Details:   Browsing through online sites/websites of governments or Estate Agents can provide more detailed information on Land and property auctions, which will give the required background to choose from.

  • Most auctions are now done online (the more popular option) which also allows more time to wrap up the deal
  • Then there are the in-person auctions, which are done at a physical location and which usually conclude rapidly at the site itself.

Risks:  Having a limited knowledge of the properties for sale is risky. Some auction properties do not allow an inspection of the interiors.  Hence, it is advantageous to look at properties which do allow a legal inspection before bidding. The property auction house can be contacted for a thorough viewing of the property and surroundings, and this will help in deciding whether the property is worth “going for”.

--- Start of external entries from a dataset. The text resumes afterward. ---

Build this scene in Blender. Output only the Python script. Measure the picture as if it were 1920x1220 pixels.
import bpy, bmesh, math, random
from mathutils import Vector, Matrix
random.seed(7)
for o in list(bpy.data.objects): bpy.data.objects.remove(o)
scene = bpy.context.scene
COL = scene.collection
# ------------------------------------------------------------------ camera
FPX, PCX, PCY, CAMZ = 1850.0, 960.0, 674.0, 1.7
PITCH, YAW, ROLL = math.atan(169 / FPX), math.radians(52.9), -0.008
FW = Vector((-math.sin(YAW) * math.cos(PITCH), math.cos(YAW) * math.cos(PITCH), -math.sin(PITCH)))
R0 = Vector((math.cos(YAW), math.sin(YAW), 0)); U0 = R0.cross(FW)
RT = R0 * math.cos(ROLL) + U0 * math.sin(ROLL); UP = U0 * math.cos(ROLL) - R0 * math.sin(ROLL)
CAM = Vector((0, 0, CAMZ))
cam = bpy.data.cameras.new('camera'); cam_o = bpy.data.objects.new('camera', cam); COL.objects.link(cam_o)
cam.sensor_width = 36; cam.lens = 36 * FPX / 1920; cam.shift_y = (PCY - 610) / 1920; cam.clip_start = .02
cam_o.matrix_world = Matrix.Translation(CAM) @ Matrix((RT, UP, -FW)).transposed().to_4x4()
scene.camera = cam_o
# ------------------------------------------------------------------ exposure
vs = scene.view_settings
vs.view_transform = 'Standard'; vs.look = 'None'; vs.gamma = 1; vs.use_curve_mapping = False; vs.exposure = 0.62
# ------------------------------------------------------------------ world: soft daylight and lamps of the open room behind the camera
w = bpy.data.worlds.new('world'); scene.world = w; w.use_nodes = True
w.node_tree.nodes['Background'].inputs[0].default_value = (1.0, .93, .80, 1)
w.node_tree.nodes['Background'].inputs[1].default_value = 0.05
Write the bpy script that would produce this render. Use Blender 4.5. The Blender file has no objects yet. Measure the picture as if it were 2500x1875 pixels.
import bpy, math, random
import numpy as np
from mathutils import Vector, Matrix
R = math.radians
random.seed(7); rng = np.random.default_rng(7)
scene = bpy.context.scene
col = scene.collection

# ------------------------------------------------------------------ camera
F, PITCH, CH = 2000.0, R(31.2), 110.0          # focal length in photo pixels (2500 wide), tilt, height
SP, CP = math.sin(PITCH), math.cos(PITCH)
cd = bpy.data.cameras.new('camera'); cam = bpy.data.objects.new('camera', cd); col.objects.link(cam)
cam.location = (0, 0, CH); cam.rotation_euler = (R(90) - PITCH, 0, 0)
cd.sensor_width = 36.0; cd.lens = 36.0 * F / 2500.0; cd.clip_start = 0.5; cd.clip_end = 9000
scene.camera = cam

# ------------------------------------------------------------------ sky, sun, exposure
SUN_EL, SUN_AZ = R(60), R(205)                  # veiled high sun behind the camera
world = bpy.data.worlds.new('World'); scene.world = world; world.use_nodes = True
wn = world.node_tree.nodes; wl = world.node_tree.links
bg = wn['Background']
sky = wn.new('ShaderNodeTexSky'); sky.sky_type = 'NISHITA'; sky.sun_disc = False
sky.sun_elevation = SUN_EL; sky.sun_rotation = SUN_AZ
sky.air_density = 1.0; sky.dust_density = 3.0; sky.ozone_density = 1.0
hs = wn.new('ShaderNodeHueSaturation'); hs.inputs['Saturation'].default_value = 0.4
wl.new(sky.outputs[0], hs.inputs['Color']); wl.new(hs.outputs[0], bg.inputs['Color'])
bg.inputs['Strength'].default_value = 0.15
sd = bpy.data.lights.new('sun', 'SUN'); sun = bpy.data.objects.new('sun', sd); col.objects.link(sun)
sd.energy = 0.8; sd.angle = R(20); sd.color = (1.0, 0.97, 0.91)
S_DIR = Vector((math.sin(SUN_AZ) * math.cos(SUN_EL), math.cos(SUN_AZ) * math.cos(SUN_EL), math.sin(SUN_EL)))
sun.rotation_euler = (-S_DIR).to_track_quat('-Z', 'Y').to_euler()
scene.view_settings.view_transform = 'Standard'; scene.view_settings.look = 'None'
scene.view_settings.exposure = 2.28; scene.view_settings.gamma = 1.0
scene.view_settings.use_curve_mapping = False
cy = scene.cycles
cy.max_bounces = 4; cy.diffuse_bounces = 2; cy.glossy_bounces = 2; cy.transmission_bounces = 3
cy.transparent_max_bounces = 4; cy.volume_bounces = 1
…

Important:  All legal aspects should be checked – for claims, liens and occupants.

  • The property should have a clear ownership title and not be occupied.
  • Also, in the case of Foreclosure properties, where the owner is in default with mortgage payments, the lender can put the property up for auction
  • Another aspect is the Property Tax default, where the tax authority can seize the property for non-payment of taxes and put the same up for auction.


Difference between guide and reserve price:

  • the former is the commencement price for bidding, and
  • the latter refers to the minimum price that the seller will accept, which is usually undisclosed to the bidder but may be up to 10% higher than the guide price.

Auction confirmations: 2 types exist.

  • the lender confirmation auction where, even if you are the highest bidder, the seller does not have to accept your offer.
  • the absolute auction, where the highest bidder wins the property.

Be prepared!  Once your bid is successful, the deposit (or a portion of it) will need to be paid immediately.

After weighing the benefits against the risks, “Should You Buy a House at Auction?” seems to have a positive foregone conclusion!